Dev ekonomiler kurtuluşu burada gördükleri için direksiyonlarını son sürat yeşile çeviredursunlar, saflık göstermeyip bu süslü sözlere, bu cilalı yeni ekonomiye kanmayanlar da var. Norveç, otomotiv sanayiinin ürettiği taşıtları 'yeşil', 'temiz' veya 'çevre dostu' gibi sıfatlarla pazarlamasını yasaklayan yeni ve çok katı bir reklam yönetmeliğini uygulamaya başlıyor. Dünyadaki en sert tanıtım yönetmeliklerinden biri olacak olan bu uygulama, bu tür çevreci sıfatlar kullanan otomobil üreticilerine para cezaları verilmesini öngörüyor. Aslında mantık son derece basit ve bir o kadar da doğru. Norveçliler, otomobillerin çevreye kesinlikle hiçbir olumlu katkıda bulunamayacağını, dolayısıyla, otomobilleri 'temiz' ya da 'çevre dostu' diye tanımlamanın yanıltıcı olduğunu düşünüyor ve resmi düzenlemelerini de bu düşünceye parelel bir şekilde geliştiriyorlar. Ne kadar doğru, mahallenin kabadayı abileri hergün ağız burun dağıtmacasına düzenli olarak bizi pataklıyorlar, biz ise en az pataklayana “Eliniz ne kadar hafifmiş, size baba diyebilir miyim?” diyoruz. Çevreye diğerlerine kıyasla daha az zarar vermesi bir arabayı çevreyle “dost” yapmaya neden yetsin ki? 

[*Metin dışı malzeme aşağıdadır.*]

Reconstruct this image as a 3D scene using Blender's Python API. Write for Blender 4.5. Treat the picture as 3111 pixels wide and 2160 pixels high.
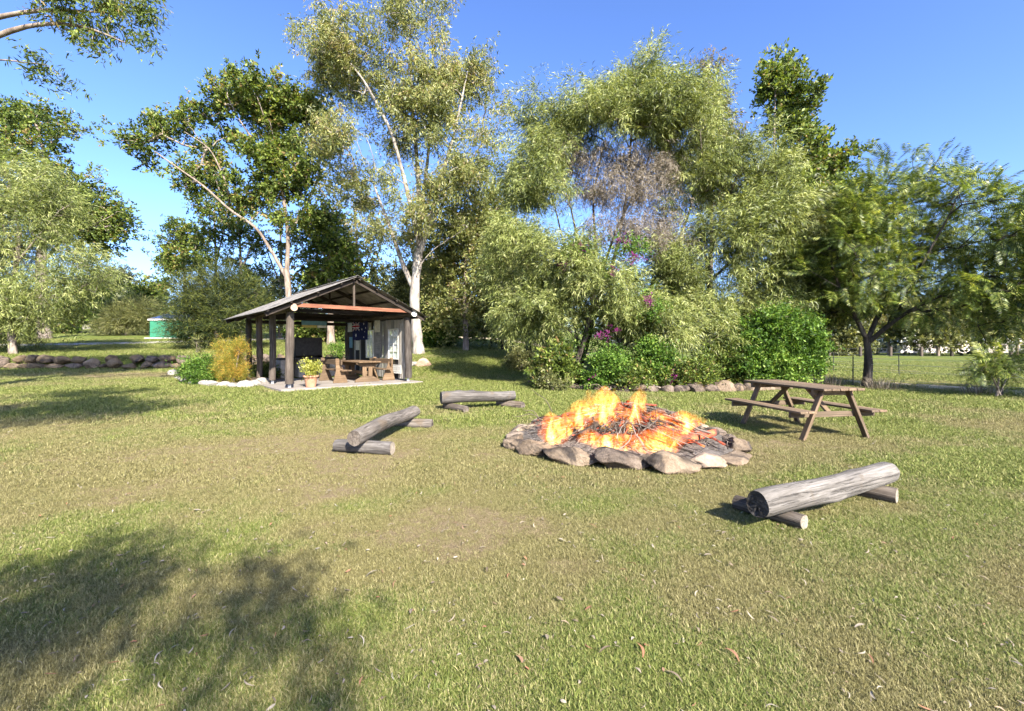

Çevre mesajlarının verildiği organizasyonların dev çöp dağları haline gelmeleri, işin önderlerinin kendi hayatlarındaki pervasızlıkları, dünyayı daha çok kirletebilme hakkının alınıp satılabilen bir mal olması, dünya devlerinin ister firma, ister ülke bazında olsun yerkürenin değil, kendi faydalarının bu yönde olmasından ya da tamamen imajlarına katkı için yeşil ekonomiye sarılmaları yeşil ekonomiye olan inancımı kaybetmemin başlıca nedenleri. Ülkelerin, dünya devi firmaların gerçekten çevre bilincinden dolayı mı yoksa bu neo-ekonominin, bu yeni yarışın dışında kalmamak için mi bir anda ve birbirleriyle yarışırcasına yeşerdiklerini kestirmek son derece zor. Ama kesin olan birşey varsa o da bu yeni düzende ne kadar yeşerirlerse, ceplerinin de o kadar yeşilleneceği.